Swedish soil and Swedish signs

I am a funny traveller. I plan to go places all the time (mostly because someone I love is there) and when I need to start travelling there, I despise the process and want to stay at home. But now I’m here, safely landed in my dear friend Linus’ apartment where I get to monitor the flowers while they’re gone, and I don’t regret getting on that plane. Talk about ambivalence.

When I packed for this trip in Düsseldorf four days ago, the weather report stated that it would be zero degrees Celsius at the lowest, no snow. I considered leaving my snow pants at home  but my friend Michelle clearly instructed me to bring them. Let me tell you this: there are minus degrees and it is snowing in Stockholm. I have lived in Germany so long by now that I forgot how troublesome it is to drag a 20-kg-suitcase through un-cleared streets full of snow.


Photo: Chiva Congelado/flickr.com


When we landed in Arlanda, the entire terminal was dead. Nothing opened, no people anywhere, basically a ghost terminal. Also, the 8-o-clock-flight from Hamburg always lands as far away as possible from the center of the airport.

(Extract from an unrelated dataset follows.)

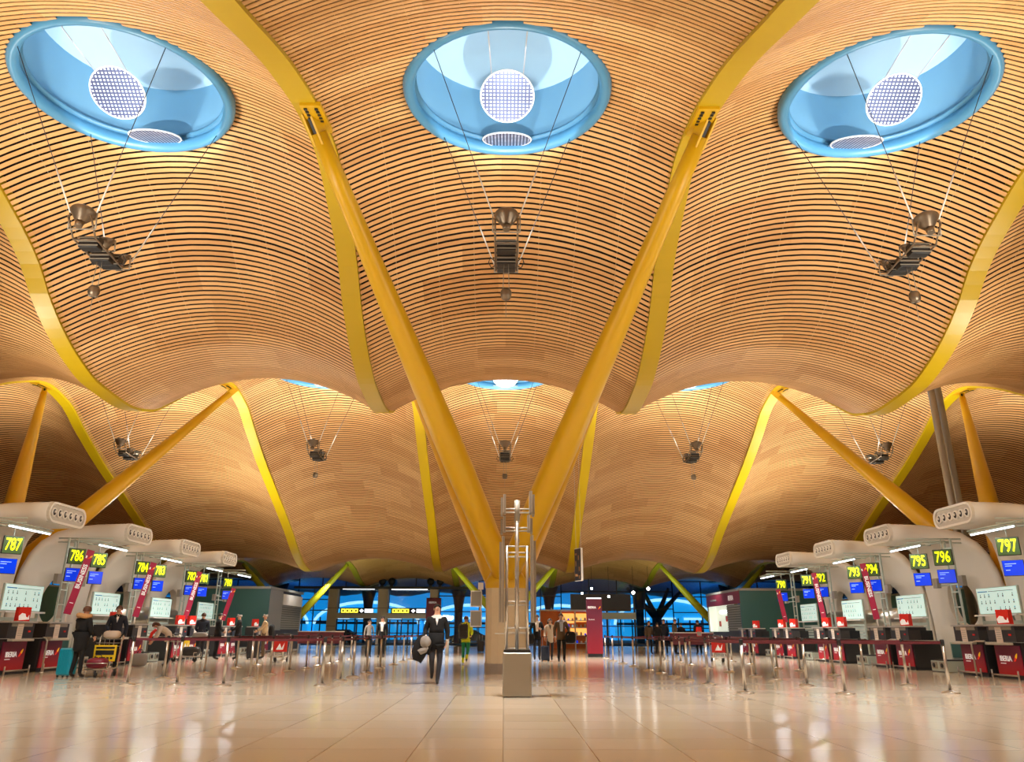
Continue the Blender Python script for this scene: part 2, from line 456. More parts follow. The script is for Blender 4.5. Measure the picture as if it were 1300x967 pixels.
# ------------------------------------------------------------------ beams
def beam(X, y0, y1, w, m, label, group):
    ys = []; yy = y0
    while yy < y1: ys.append(yy); yy += 0.35
    ys.append(y1); b = MB(); vs = []; fs = []
    for yy in ys:
        s_ = (B(yy+0.05)-B(yy-0.05))/0.1; L_ = math.sqrt(1+s_*s_); ny, nz = -s_/L_, 1/L_
        z = B(yy)
        for (dx, h) in ((-w/2, 0), (w/2, 0), (w/2, 0.42), (-w/2, 0.42)): vs.append((X+dx, yy+ny*h, z+nz*h))
    n = len(ys)
    for i in range(n-1):
        for e in range(4): f = (e+1) % 4; fs.append((i*4+e, i*4+f, (i+1)*4+f, (i+1)*4+e))
    fs += [(0,1,2,3), ((n-1)*4+3, (n-1)*4+2, (n-1)*4+1, (n-1)*4)]
    b.add(vs, fs, m)
    o = b.build('roof_beam'); o.data.shade_flat()
    return tag(o, label, 'roof beam', group)
side = lambda x: 'left' if x < 0 else 'right'
for X in (-13.5, -4.5, 4.5, 13.5):
    w = {4.5: 'inner', 13.5: 'outer'}[abs(X)]
    beam(X, 7.0, 27.9, 0.54, 'beam1', f'gold curved steel beam along the near roof wave, {w} one on the {side(X)}', 'near roof beams')
for X in (-22.5, -13.5, -4.5, 4.5, 13.5, 22.5):
    w = {4.5: 'inner', 13.5: 'middle', 22.5: 'outer'}[abs(X)]
    beam(X, 28.1, 57.2, 0.52, 'beam2', f'bright yellow curved beam along the second roof wave, {w} one on the {side(X)}', 'second wave roof beams')
for X in (-22.5, -13.5, -4.5, 4.5, 13.5, 22.5):
    w = {4.5: 'inner', 13.5: 'middle', 22.5: 'outer'}[abs(X)]
    beam(X, 57.4, 84, 0.5, 'beam3', f'lime yellow beam under the dim far roof wave, {w} one on the {side(X)}', 'far roof beams')

# ------------------------------------------------------------------ branching columns
def strut_obj(p0, p1, radii, m, parent, bracket=True, oy=0.0):
    p0 = Vector(p0); p1 = Vector(p1); b = MB()
    n = len(radii); pts = [p0.lerp(p1, i/(n-1)) for i in range(n)]
    b.tube(pts, radii, m, 24)
    o = b.build('strut', parent)
    if bracket:
        d = (p1-p0).normalized(); k = MB()
        rot = d.to_track_quat('Z', 'Y').to_matrix()
        r = radii[-1]
        # fork plates with a dark slot between them, and a flange bolted to the beam
        for sx in (-1, 1): k.box(p1 + rot @ Vector((sx*r*0.55, 0, 0.12)), (0.05, r*1.9, 0.75), m, rot)
        k.box(p1 + rot @ Vector((0, 0, 0.05)), (r*0.5, r*1.2, 0.7), 'black', rot)
        k.build('fork_bracket', o)
        q = MB(); yb = p1.y - 0.25
        sl = (B(oy+yb+0.1)-B(oy+yb-0.1))/0.2; rr = Matrix.Rotation(math.atan(sl), 3, 'X')
        q.box((p1.x, yb, B(oy+yb)-0.05), (0.46, 1.3, 0.1), m, rr)
        for i in range(5):
            for sx in (-1, 1): q.box((p1.x+sx*0.12, yb-0.5+i*0.14, B(oy+yb-0.5+i*0.14)-0.105), (0.07, 0.07, 0.03), 'black', rr)
        q.build('bolted_flange', o)
    return o
FR = [0.30, 0.335, 0.37, 0.385, 0.375, 0.345, 0.31, 0.275, 0.24, 0.215, 0.19]
BR = [0.43, 0.42, 0.40, 0.37, 0.33, 0.28, 0.235, 0.19, 0.15]
def column(X, label, near=True):
    t = thing('branching_column', (X, 27.2 + (0 if near else 1.6), 0), label, 'column', 'branching columns of the main row')
    hz = 2.55 if near else 2.9
    b = MB(); pts = []
    hw, y0, y1 = 0.60, -3.05, 3.1
    for k in range(9): a = PI + PI*k/8; pts.append((hw*math.cos(a), y0+hw*0.55+hw*0.55*math.sin(a), 0))
    for k in range(9): a = PI*k/8; pts.append((hw*math.cos(a), y1-hw*0.55+hw*0.55*math.sin(a), 0))
    b.prism(pts, (0, 0, hz), 'concrete')
    for i in range(1, 4): pass
    o = b.build('pier', t)
    b = MB(); b.prism([(p[0]*1.03, p[1]*1.005, 0.0) for p in pts], (0, 0, 0.28), 'steel'); b.build('plinth', t)
    b = MB(); n = len(pts)
    prof = [(0.98, hz-0.22), (1.03, hz-0.18), (1.04, hz-0.02), (0.93, hz+0.10), (0.80, hz+0.25)]
    vs = [(p[0]*s, p[1]*(1-(1-s)*0.12), z) for (s, z) in prof for p in pts]
    fs = [(i*n+j, i*n+(j+1) % n, (i+1)*n+(j+1) % n, (i+1)*n+j) for i in range(len(prof)-1) for j in range(n)] + [tuple(range((len(prof)-1)*n, len(prof)*n))]
    b.add(vs, fs, 'strut1', True); b.build('collar', t)
    for sx in (-1, 1):
        O = t.location.y; ix_ = 0 if near else X
        tx = 4.42 if near else 4.42; dX = X-0.06 if near else (X-(-18 if X < 0 else 18))
        strut_obj((sx*(-0.12), -2.4, hz-0.2), (sx*4.42-dX, 15.45-O, B(15.4)-0.30), FR, 'strut1', t, oy=O)
        strut_obj((sx*0.18, 2.2, hz-0.0), (sx*4.5-dX, 37.1-O, B(37.1)-0.35), BR, 'strut2', t, oy=O)
    return t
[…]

Today, as I strolled through the terminal, I noticed things are happening here (they may very well have been there longer but I never saw them). They put up large installations by Marie-Jo Lafontaine. Transparent portaits of young people, along with neon letters in all languages of the world, reading: “I am a citizen of the world, my homeland is everywhere, I’m a foreigner everywhere.” I thought it was very fitting for the place, our times, and my life.

The next sign I encountered was more easy-going, in the elevator at the station. Even in Stockholm, they combat public urination. But they do it in a funny, almost charming way, with a little fellow protectin himself with an umbrella and asking to please not pee in the elevator.


Other than that, I’ve managed to meet my friend Mia and hear about new developments at our former shared workplace, boost the Stockholm economy by spending lots of money on…what, actually…public transport I guess, and finding the place I want to go to tomorrow thanks to my favorite magazine amelia (an old women’s magazine according to my friends): Fotografiska, the Photography Museum has opened a store in central Stockholm and I am in need of a large above-sofa-adornment. Maybe there’ll be a match.